Readers looking for LGBT content won’t find it in Revoyr’s latest, which tells the life story of a fictional Japanese-American silent film star, and focuses on the circumstances regarding his early retirement. The book is beautifully written, unfolding quietly at first and slowly building tension, and is recommended for all fiction collections; however, the only gay action involves one minor character and is all off-screen. Advise your Revoyr-loving patrons that this is a good one, but not a gay one.

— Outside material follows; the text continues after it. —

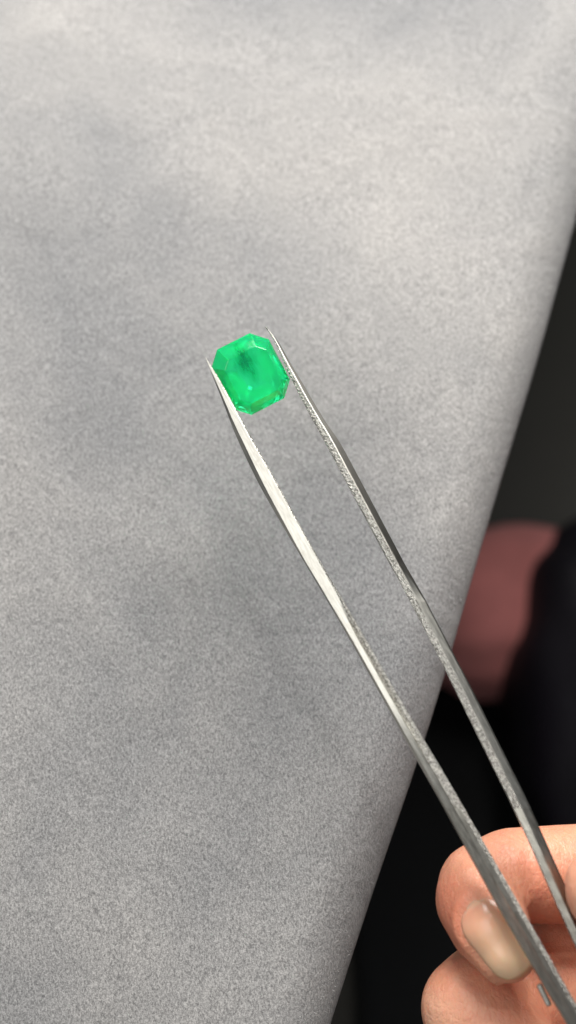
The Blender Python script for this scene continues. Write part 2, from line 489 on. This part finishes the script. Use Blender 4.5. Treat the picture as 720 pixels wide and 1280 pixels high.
def build_arm(name, st, keys, parent, serr_end):
    SUB = 44
    n = (len(st) - 1) * SUB + 1
    K = 9
    vs = []; fs = []; mats = []
    length = 0; prev = None
    for s_ in range(n):
        xi, xo, y = interp(st, s_ / SUB)
        q = prof_at(keys, y)
        pi = TP(xi, y); po = TP(xo, y)
        if prev is not None: length += (pi - prev).length
        prev = pi.copy()
        ac = (po - pi); wd = ac.length; ac = ac.normalized() if wd > 1e-6 else Vector((1, 0, 0))
        tooth = 0.0
        if y < serr_end:
            k = min(1, length / 4) * min(1, (serr_end - y) / 40)
            tooth = (0.17 if st is RIGHT else 0.045) * k * max(-.8, min(1, 2.2 * math.sin(length * 9.3))) * (0.7 + 0.6 * nz(length, 5, 5, .8))
        rough = 0.04 * nz(length, 3.0 + st[0][0], 0, 1.9) + 0.045 * nz(length, 9.0, 0, 4.1) 
        sc_ = min(1.0, wd / 2.2)
        jit = 0.012 * nz(length, 21.0 + st[0][0], 0, 1.3)
        pts = []
        for m in range(6):
            u, d = q[2 * m], q[2 * m + 1] * sc_
            pp = pi + ac * (wd * u) - TN * d
            if m == 0: pp -= ac * (tooth + rough)
            elif m in (1,): pp += -ac * (tooth * .6 + rough) + TN * (0.5 * rough - 0.5 * tooth)
            elif m in (2, 3): pp += ac * jit
            pts.append(pp)
        D = max(q[12], q[11] * sc_ + 0.5)
        pts += [po - TN * (D + .3) - ac * wd * .05, pi + ac * wd * .12 - TN * D, pi + ac * wd * .04 - TN * (q[1] * sc_ + .35)]
        vs += pts
    for s_ in range(n - 1):
        for k in range(K):
            a = s_ * K + k; b = s_ * K + (k + 1) % K
            fs.append((a, b, b + K, a + K))
            yy_ = interp(st, s_ / SUB)[2]
            mats.append(2 if (1 <= k <= 4 and yy_ > 1010) else 1 if (k in (0, 8) or (k == 1 and (st is RIGHT or interp(st, s_ / SUB)[2] > 700))) else (2 if k in (5, 6, 7) or (k in (2, 4) and st is LEFT and yy_ > 775) or (k in (3, 4) and st is RIGHT and interp(st, s_ / SUB)[2] > 1030) else 0))  # facets near the hand take the darkened steel to imitate dim reflections
    fs.append(tuple(range(K))); mats.append(0)
    fs.append(tuple((n - 1) * K + k for k in range(K))); mats.append(0)
    o = link_mesh(name, vs, fs, M_STEEL, parent, smooth=False)
    o.data.materials.append(M_EDGE); o.data.materials.append(M_SHADED)
    for p, m in zip(o.data.polygons, mats): p.material_index = m
    return o
tw = empty('tweezers', TP(895, 1545))
tag(tw, 'brushed steel gem tweezers with serrated tips gripping the green stone', 'tweezers')
build_arm('arm', LEFT, PL, tw, 600)
build_arm('arm', RIGHT, PR, tw, 640)
def box_part(name, c, ax, ay, az, mat, parent):
    vs = []
    for z in (-1, 1):
        for x, y in ((-1, -1), (1, -1), (1, 1), (-1, 1)):
            vs.append(c + ax * x + ay * y + az * z)
    fs = [(0, 1, 2, 3), (4, 5, 6, 7), (0, 1, 5, 4), (1, 2, 6, 5), (2, 3, 7, 6), (3, 0, 4, 7)]
    o = link_mesh(name, vs, fs, mat, parent, smooth=False)
    b = o.modifiers.new('bevel', 'BEVEL'); b.width = 0.0003; b.segments = 2
    return o
axd = (TP(895, 1545) - TP(836, 1430)).normalized(); acd = TN.cross(axd).normalized()
box_part('joint', TP(891, 1550) - TN * 4 + axd * 5, axd * 9, acd * 2.6, TN * 3.4, M_STEEL, tw)
# small steel tab that stands out beside the left arm under the fingertip
tabd = (TP(700, 1282) - TP(675, 1232)).normalized(); tabc = TN.cross(tabd).normalized()
box_part('grip_tab', TP(685, 1246) - TN * 3.0, tabd * 1.7, tabc * 0.42, TN * 0.45, M_STEEL, tw)

# ------------------------------------------------------------------ emerald
def build_gem():
    c = TP(313.0, 463.0) - TN * 1.6
    al = (TP(363, 478) - TP(335, 430)).normalized()          # along the arms
    al = (al + (TP(298, 512) - TP(266, 456)).normalized()).normalized()
    nn = TN.copy()
    ac = al.cross(nn).normalized()
    if ac.x < 0: ac = -ac
    tilt = Matrix.Rotation(R(13), 3, ac)
    al = tilt @ al; nn = tilt @ nn
    if nn.dot(CAM - c) < 0: nn = -nn
    def ring(hw, hl, cut, z, sh=0.0):
        pts = [(hw, hl - cut), (hw - cut, hl), (-hw + cut, hl), (-hw, hl - cut), (-hw, -hl + cut), (-hw + cut, -hl), (hw - cut, -hl), (hw, -hl + cut)]
        return [c + ac * x + al * (y + sh) + nn * z for x, y in pts]
    rings = [ring(3.9, 4.1, 1.3, 2.2, .62), ring(4.75, 5.15, 1.8, 1.3, .35), ring(5.35, 6.0, 2.3, 0.45, .05), ring(5.5, 6.2, 2.4, 0.2), ring(5.5, 6.2, 2.4, -0.12),
             ring(4.4, 5.1, 1.9, -1.6), ring(3.1, 3.8, 1.3, -3.1), ring(1.5, 2.3, .6, -4.3), ring(0.3, 1.3, .1, -4.9)]
    vs = [p for r in rings for p in r]; fs = [tuple(range(8))]
    for k in range(len(rings) - 1):
        for i in range(8):
            a = k * 8 + i; b = k * 8 + (i + 1) % 8
            fs.append((a, b, b + 8, a + 8))
    fs.append(tuple((len(rings) - 1) * 8 + i for i in range(8)))
    g = link_mesh('emerald', vs, fs, mat_emerald(ac, al), smooth=False, origin=c)
    b = g.modifiers.new('bevel', 'BEVEL'); b.width = 0.00007; b.segments = 1
    tag(g, 'vivid green emerald-cut gemstone held between the tweezer tips', 'gemstone')
    # pale green sheets added inside the stone to imitate its glow lobes
    for (x, y, z, rx, ry, rz, tx, seed) in ((-2.9, 1.0, -0.7, 1.5, 2.9, .4, -.5, 1), (-2.3, 2.0, -1.5, 1.3, 2.2, .4, -.6, 2), (3.0, -0.1, -0.7, 1.5, 3.2, .4, .5, 3), (2.5, 1.4, -1.4, 1.3, 2.4, .4, .6, 4),
                                           (0.2, 4.2, -0.4, 3.2, 1.2, .3, 0, 5), (0.6, 3.2, -1.5, 2.4, 1.1, .3, .1, 6), (0.0, -4.6, 0.2, 3.0, .8, .2, 0, 7)):
        vs = []; fs = []; fall = []
        NR, NA = 8, 28
        for i in range(NR + 1):
            rr = i / NR
            for k in range(NA):
                th = 2 * math.pi * k / NA
                wob = 1 + .35 * nz(math.cos(th) * 1.5, math.sin(th) * 1.5, seed * 7, 1)
                px_ = rr * wob * rx * math.cos(th); py_ = rr * wob * ry * math.sin(th)
                pz_ = tx * px_ + rz * nz(px_, py_, seed * 3, .9)
                vs.append(c + ac * (x + px_) + al * (y + py_) + nn * (z + pz_)); fall.append(1 - rr)
        for i in range(NR):
            for k in range(NA):
                a = i * NA + k; b2 = i * NA + (k + 1) % NA
                fs.append((a, b2, b2 + NA, a + NA))
        o = link_mesh('glow_sheet', vs, fs, M_GLOW_WISP, g)
        at = o.data.attributes.new('fall', 'FLOAT', 'POINT')
        for k, f_ in enumerate(fall): at.data[k].value = f_
    return g
def mat_glow_wisp():
    s = NT('glow wisp')
    at = s.n('ShaderNodeAttribute'); at.attribute_name = 'fall'
    mp = s.n('ShaderNodeMapping'); mp.inputs['Rotation'].default_value = (0, 0, R(30)); mp.inputs['Scale'].default_value = (1.0, 0.28, 1.0)
    s.l(s.co.outputs['Object'], mp.inputs['Vector'])
    f = s.noise(1500, 3, 0.6, vec=mp.outputs[0])
    a = s.math('MULTIPLY', s.ramp(f, [(0.3, (.25, .25, .25)), (0.7, (1, 1, 1))]), s.ramp(at.outputs['Fac'], [(0.0, (0, 0, 0)), (0.45, (.95, .95, .95))]))
    s.l(a, s.b.inputs['Alpha'])
    setp(s.b, Base_Color=(0.2, 1.0, 0.55), Roughness=0.8)
    s.b.inputs['Specular IOR Level'].default_value = 0.0
    return s.m
M_GLOW_WISP = mat_glow_wisp()
build_gem()

# ------------------------------------------------------------------ hand
def capsule(bm, p0, r0, p1, r1, seg=20):
    ax = (p1 - p0); L = ax.length; ax = ax.normalized()
    t = Vector((0, 0, 1)) if abs(ax.z) < 0.9 else Vector((1, 0, 0))
    u = ax.cross(t).normalized(); v = ax.cross(u)
    rings = []
    for k in range(1, 7):
        a = math.pi / 2 * k / 6
        rings.append((p0 - ax * r0 * math.cos(a), r0 * math.sin(a)))
    for k in range(1, 6): rings.append((p0.lerp(p1, k / 6), r0 + (r1 - r0) * k / 6))
    for k in range(0, 6):
        a = math.pi / 2 * k / 6
        rings.append((p1 + ax * r1 * math.sin(a), r1 * math.cos(a)))
    rows = []
    for c, r in rings:
        rows.append([bm.verts.new(c + (u * math.cos(2 * math.pi * i / seg) + v * math.sin(2 * math.pi * i / seg)) * r) for i in range(seg)])
    s0 = bm.verts.new(p0 - ax * r0); s1 = bm.verts.new(p1 + ax * r1)
    for a, b in zip(rows, rows[1:]):
        for i in range(seg):
            bm.faces.new((a[i], a[(i + 1) % seg], b[(i + 1) % seg], b[i]))
    for i in range(seg):
        bm.faces.new((s0, rows[0][(i + 1) % seg], rows[0][i]))
        bm.faces.new((s1, rows[-1][i], rows[-1][(i + 1) % seg]))
CH = {   # joints: photo x, photo y, distance mm, radius mm
 'index': [(1010, 1235, 222, 10.5), (860, 1125, 217, 9.2), (735, 1092, 212, 8.2), (640, 1094, 208, 7.6), (604, 1110, 206, 7.4), (600, 1126, 203, 7.2), (612, 1156, 199, 6.5), (630, 1186, 197, 5.3)],
 'middle': [(1040, 1320, 222, 10.5), (880, 1255, 220, 9.4), (730, 1238, 217, 8.8), (610, 1246, 211, 8.8), (592, 1262, 206, 8.6), (640, 1310, 202, 7.2), (700, 1360, 200, 5.8)],
 'ring': [(1060, 1420, 224, 10), (900, 1400, 220, 8.6), (740, 1395, 214, 7.8), (660, 1400, 207, 7.4), (690, 1450, 199, 6.6), (760, 1490, 196, 5.6)],
 'pinky': [(1080, 1520, 226, 9), (940, 1520, 222, 7.5), (820, 1510, 216, 6.8), (765, 1520, 209, 6.4), (800, 1560, 201, 5.8), (860, 1590, 199, 4.8)],
 'thumb': [(1180, 1480, 214, 14), (1060, 1330, 203, 12), (930, 1215, 192, 10), (850, 1160, 187, 8.6), (764, 1112, 187, 6.9)],
}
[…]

Revoyr’s other novels are more appropriate for review here: The Necessary Hunger (1997; reviewed in the Spring 1998 GLBTRT Newsletter) follows Nancy and Raina, teen lesbian basketball players going through the college recruitment process together. Japanese-American Nancy has a crush on African-American Raina, who’s dating another girl; to complicate matters, Raina’s mother falls in love with Nancy’s father, and the two families meld to share a household. Despite this drama, the author avoids a soap-opera feel; Revoyr ably switches between fast-paced basketball action and gritty urban scenes, and Raina and Nancy are believable, appealing characters.
Southland (2003), like The Necessary Hunger and The Age of Dreaming, is set in Los Angeles. Jackie, a Japanese-American lesbian, investigates four unsolved murders that took place at her grandfather’s store during the Watts riots. Her quest takes her all over LA and back in time via relatives’ papers, police reports, and witnesses’ anecdotes. Here Revoyr transcends the conventional mystery genre to include elements of historical, romantic, and literary fiction.